As for individual guards or interrogators, whenever they are encouraged or ordered to use torture, two war crimes are committed: one against the torturer and the other against the prisoner. The torturer and the tortured are both victims, unless the torturer is a sadist or a loose cannon who needs to be court-martialed. This violation of conscience is sure to breed self-hatred, shame and mental torment for a lifetime to come.

Finally, the most obvious reason for repudiating torture and inhuman treatment is that our nation needs to claim the full protection of the Geneva Conventions on behalf of our troops when they are captured, in this or any war.

The congressional votes for and the presidential capitulation to the amendment offered by Senator John McCain prohibiting torture and inhuman treatment have to be seen as positive (despite the president’s statement in signing it, in which he claimed an exception to the rule when acting as commander in chief). But reasons for concern remain.

• The most passionate defenders of the Geneva Conventions, the judge advocate generals, the military lawyers, were completely cut off from providing input on the torture issue.

• The government has denigrated international treaties that the U.S. has signed and that constitute U.S. law regarding torture and inhuman treatment.

• The definition of torture has been reinterpreted by the Justice Department as follows: “Physical pain amounting to torture must be equivalent in intensity to the pain accompanying serious physical injury, such as organ failure, impairment of bodily function, or even death.”

• There is no indication that the outsourcing or “rendition” of brutal treatment will cease. Is it not odd that some of the countries the U.S. State Department faults for torture are the very countries we utilize in outsourcing interrogations? What credence can we put in their assurances that they will not torture?

• The Justice Department has said that “there is no legal prohibition under the Convention Against Torture on cruel, inhuman or degrading treatment with respect to aliens overseas.”

• A Defense Department memorandum has said that “no law banning torture or regulating interrogation can bind the president when he is operating in his role as commander in chief.”

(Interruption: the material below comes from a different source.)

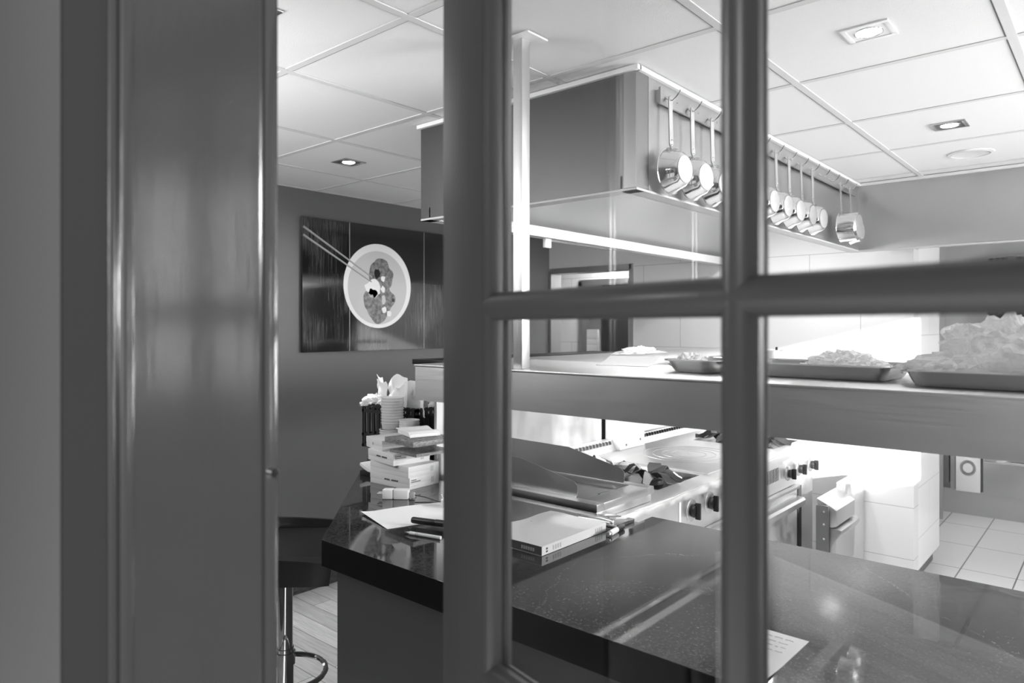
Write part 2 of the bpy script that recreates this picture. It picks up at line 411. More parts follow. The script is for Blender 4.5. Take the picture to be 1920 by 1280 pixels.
# ------------------------------------------------------------------ door frame on the left of the picture
mb = MB()
mb.box(-.705, .247, 0, -.700, YN+.012, 2.14)
struct(mb, 'trim_4', 'jamb_paint')
struct(B(-.705, .204, 0, -.7002, .2469, 2.14), 'trim_9', 'rebate_shade', smooth=False)
mb = MB()       # stop bead with two rounded edges
mb.box(-.7, .247, 0, -.689, .260, 2.14, bev=.004)
mb.box(-.7, .239, 0, -.695, .247, 2.14, bev=.002)
struct(mb, 'trim_5', 'jamb_paint')
mb = MB(); mb.box(-.707, .392, 0, -.692, .408, 2.14, bev=.004)
struct(mb, 'trim_6', 'jamb_paint')
# near face casing (light flat board nearest the camera)
struct(B(-1.0, .204, 0, -.7055, .222, 2.2, bev=.002), 'trim_7', 'casing_paint')
sp = MB(); sp.cyl((-.6925, .400, 1.437), (-.686, .400, 1.437), .007, .005, 16)
struct(sp, 'trim_8', 'chrome')

# ------------------------------------------------------------------ glazed door, standing a little ajar
ux, uy = -.9733, .2296        # from hinge side to free edge
ang = math.atan2(-uy, -ux)     # local +x runs from the free edge to the hinge
door = thing('glazed_door', 'grey painted door with moulded glazing bars standing slightly ajar', 'door', (0, 0, 0))
PC = Vector((-.2331, .5266, 0))
door.location = PC; door.rotation_euler = (0, 0, ang)
# local frame: x along the door (free edge at -.4477), y = away from the camera side, z up
D0, D1 = 0.0, .042
def bar_profile_v(x, half, z0, z1, mb):
    """Vertical glazing bar: rounded nose toward the viewer, stepped back part."""
    h = half
    pts = [(x-h, .021), (x-h, .014)]
    for k in range(9):
        a = math.pi - k*math.pi/8
        pts.append((x+math.cos(a)*h*.92, .012-math.sin(a)*.012))
    pts += [(x+h, .014), (x+h, .021), (x+h*.55, .023), (x+h*.55, .026), (x+h*.8, .030), (x+h*.45, .040), (x-h*.45, .040), (x-h*.8, .030), (x-h*.55, .026), (x-h*.55, .023)]
    mb.prism(pts, (z0, z1), 'Z')
def bar_profile_h(z, half, x0, x1, mb):
    h = half
    pts = [(.021, z-h), (.014, z-h)]
    for k in range(9):
        a = -math.pi/2 + k*math.pi/8
        pts.append((.012-math.cos(a)*.012, z+math.sin(a)*h*.92))
    pts += [(.014, z+h), (.021, z+h), (.023, z+h*.55), (.026, z+h*.55), (.030, z+h*.8), (.040, z+h*.45), (.040, z-h*.45), (.030, z-h*.8), (.026, z-h*.55), (.023, z-h*.55)]
    mb.prism(pts, (x0, x1), 'X')
SE = .354                       # stile inner edge
ZB, ZT = .12, 2.10
mb = MB(); mb.box(-.4477, D0, ZB*0+.01, -SE, D1, ZT, bev=.003); mb.build('stile', 'door_paint', door, local=True)
mb = MB(); mb.box(SE, D0, .01, .45, D1, ZT, bev=.003); mb.build('stile', 'door_paint', door, local=True)
mb = MB(); mb.box(-SE, D0, 2.0, SE, D1, ZT, bev=.003); mb.build('rail', 'door_paint', door, local=True)
mb = MB(); mb.box(-SE, D0, .01, SE, D1, .25, bev=.003); mb.build('rail', 'door_paint', door, local=True)
# moulded beads along the stiles
def bead(xa, sgn, mb):
    pts = [(xa, .001), (xa+sgn*.006, .003), (xa+sgn*.010, .008), (xa+sgn*.0115, .016), (xa+sgn*.0115, .020), (xa+sgn*.006, .023), (xa+sgn*.006, .027), (xa+sgn*.010, .031), (xa+sgn*.005, .040), (xa, .041)]
    mb.prism(pts, (.25, 2.0), 'Z')
mb = MB(); bead(-SE, 1, mb); mb.build('glazing_bead', 'door_paint', door, local=True)
mb = MB(); bead(SE, -1, mb); mb.build('glazing_bead', 'door_paint', door, local=True)
mb = MB(); bar_profile_v(0, .0165, .25, 2.0, mb); mb.build('glazing_bar', 'door_paint', door, local=True)
ZM = [EYE+.0235-.445*k for k in range(0, 3)]
for z in ZM:
    mb = MB(); bar_profile_h(z, .0165, -SE, SE, mb); mb.build('glazing_bar', 'door_paint', door, local=True)
zz = [.25]+ZM[::-1]+[2.0]
for c0, c1 in ((-SE, 0), (0, SE)):
    for a, b in zip(zz, zz[1:]):
        mb = MB(); mb.box(c0+.004, .0225, a+.004, c1-.004, .0265, b-.004)
        mb.build('glass_pane', 'glass', door, smooth=False, local=True)

# ================================================================== COUNTER
CT = EYE-.65                     # .945
bar = thing('bar_counter', 'long bar counter with polished black stone top and grey front', 'counter', (-.4, 1.7, 0))
top = [(-1.84, 1.228), (1.73, 1.228), (1.73, 2.12), (-1.215, 2.12), (-1.215, 2.03), (-2.24, 2.03), (-2.24, 3.4), (-2.98, 3.4), (-2.98, 2.30)]
mb = MB(); mb.prism(top, (CT-.08, CT), 'Z', bev=.0015); wt = mb.build('worktop', 'granite', bar, smooth=False)
wt.data.materials.append(M['granite_edge'])
for f_ in wt.data.polygons: f_.material_index = 0 if f_.normal.z > .5 else 1
pb = [(-1.79, 1.25), (1.70, 1.25), (1.70, 1.40), (-1.70, 1.40), (-2.62, 2.32), (-2.62, 3.38), (-2.70, 3.38), (-2.70, 2.16)]
mb = MB(); mb.prism(pb, (0, CT-.08), 'Z'); mb.build('front_panel', 'panel_grey', bar, smooth=False)

# ================================================================== PASS SHELF above the counter
ST, SB = EYE-.122, EYE-.236
ps = thing('pass_shelf', 'long stainless steel pass shelf with deep brushed front over the bar', 'shelf', (0, 1.7, SB))
mb = MB(); mb.box(-1.711, 1.49, SB, 1.70, 1.494, ST-.006)
mb.box(-1.711, 1.494, SB, -1.707, 1.98, ST-.006)
mb.build('front_fascia', 'steel_front', ps, smooth=False)
mb = MB(); mb.box(-1.713, 1.486, ST-.007, 1.70, 1.98, ST, bev=.0025); mb.build('shelf_top', 'steel_soft', ps)
mb = MB(); mb.box(-1.705, 1.496, SB, 1.70, 1.98, SB+.003); mb.build('underside', 'steel', ps, smooth=False)
mb = MB(); mb.box(-1.705, 1.976, SB, 1.70, 1.98, ST-.006); mb.build('rear_fascia', 'steel', ps, smooth=False)
# two more feet of the shelf stand on the bar beyond the picture on the right
for x in (.55, 1.55):
    mb = MB(); mb.box(x-.03, 1.7, CT, x+.03, 1.76, SB, bev=.003); mb.build('shelf_leg', 'steel', ps)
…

• The whole debate on torture has been soaked in euphemisms and word games. Torture and cruelty are re-named as “enhanced measures” and “creative” and “aggressive techniques” and “unique and innovative ways.”

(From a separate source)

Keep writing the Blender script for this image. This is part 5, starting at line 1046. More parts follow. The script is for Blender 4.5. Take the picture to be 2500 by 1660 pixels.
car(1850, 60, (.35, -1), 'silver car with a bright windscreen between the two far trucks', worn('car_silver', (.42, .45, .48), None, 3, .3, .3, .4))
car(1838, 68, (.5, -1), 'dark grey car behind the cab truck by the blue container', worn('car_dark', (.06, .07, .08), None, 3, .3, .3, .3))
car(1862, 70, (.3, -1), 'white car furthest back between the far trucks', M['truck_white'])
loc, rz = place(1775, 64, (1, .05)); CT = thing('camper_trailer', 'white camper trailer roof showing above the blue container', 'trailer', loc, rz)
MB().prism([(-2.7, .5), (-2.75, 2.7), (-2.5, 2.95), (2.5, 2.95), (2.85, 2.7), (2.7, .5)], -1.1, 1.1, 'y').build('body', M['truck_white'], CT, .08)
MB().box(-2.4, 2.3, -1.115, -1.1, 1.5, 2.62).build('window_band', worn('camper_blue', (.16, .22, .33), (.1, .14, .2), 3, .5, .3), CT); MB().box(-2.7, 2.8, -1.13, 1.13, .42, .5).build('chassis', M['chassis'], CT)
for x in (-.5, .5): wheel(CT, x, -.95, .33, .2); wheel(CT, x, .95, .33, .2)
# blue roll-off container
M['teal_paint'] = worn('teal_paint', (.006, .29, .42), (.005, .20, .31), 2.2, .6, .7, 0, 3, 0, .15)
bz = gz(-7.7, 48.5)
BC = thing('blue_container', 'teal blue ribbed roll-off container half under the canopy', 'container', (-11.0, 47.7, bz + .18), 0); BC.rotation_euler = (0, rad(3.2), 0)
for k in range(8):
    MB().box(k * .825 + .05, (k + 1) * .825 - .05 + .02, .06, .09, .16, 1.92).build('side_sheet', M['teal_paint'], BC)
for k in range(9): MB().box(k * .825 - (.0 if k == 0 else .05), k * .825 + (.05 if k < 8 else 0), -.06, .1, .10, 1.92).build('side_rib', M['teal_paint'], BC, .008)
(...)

• Though there have been investigations of torture, there has never been an independent, bipartisan commission to examine U.S. practice equivalent to the 9/11 commission.

• Until the resounding congressional votes in favor of the McCain amendment, the president threatened to veto the measure.

• In Senate testimony, Senator Jack Reed (D., R.I.) asked the military this question: “If you were shown a video of a United States Marine or an American citizen [under the] control of a foreign power, in a cell block, naked with a bag over their head, squatting with their arms uplifted for 45 minutes, would you describe that as a good interrogation technique or a violation of the Geneva Convention?” The chairman of the Joint Chiefs of Staff, Marine General Peter Pace, answered: “I would describe it as a violation.” The next question might be: Why have these and other violations of the Geneva Conventions been certified as legal when employed by the U.S.?

• The public has been dragged through a labyrinth of denials, retractions, redefinitions and tortured arguments, all designed to justify and rationalize lowered moral standards in the treatment of prisoners, not to strengthen and defend high ethical standards.

In a letter to Senator McCain, Captain Ian Fishback, a West Point graduate in the 82nd Airborne Division, said, “Some argue that since our actions are not as horrifying as al-Qaeda’s we should not be concerned. When did al-Qaeda become any type of standard by which we measure the morality of the United States? I strongly urge you to do justice to your men and women in uniform. Give them clear standards of conduct that reflect the ideals they risk their lives for.” Torture is not one of those ideals.

An important footnote to the debate on torture concerns the work of military chaplains. By regulation chaplains have a dual role as religious leaders and staff officers. They have direct access to the commander as advisers on matters of religion, morals and morale. This activity, according to Army Regulation 165-1, includes “the spiritual, ethical and moral health of the command” as well as “plans and programs related to the moral and ethical quality of leadership.”

Given this definition, questions come to mind. If torture or abuse takes place, what should be the chaplain’s role? Should it be pastoral or prophetic or both? Should there be an ethical framework for interrogation and should chaplains have a part in maintaining it? We need to consult with the ministers, priests, rabbis and imams in the armed forces and respectfully learn from them how they see their role. But unless torture and inhuman treatment cease, chaplains will be placed in a lonely and untenable position—unless they are willing to hear no evil and see no evil.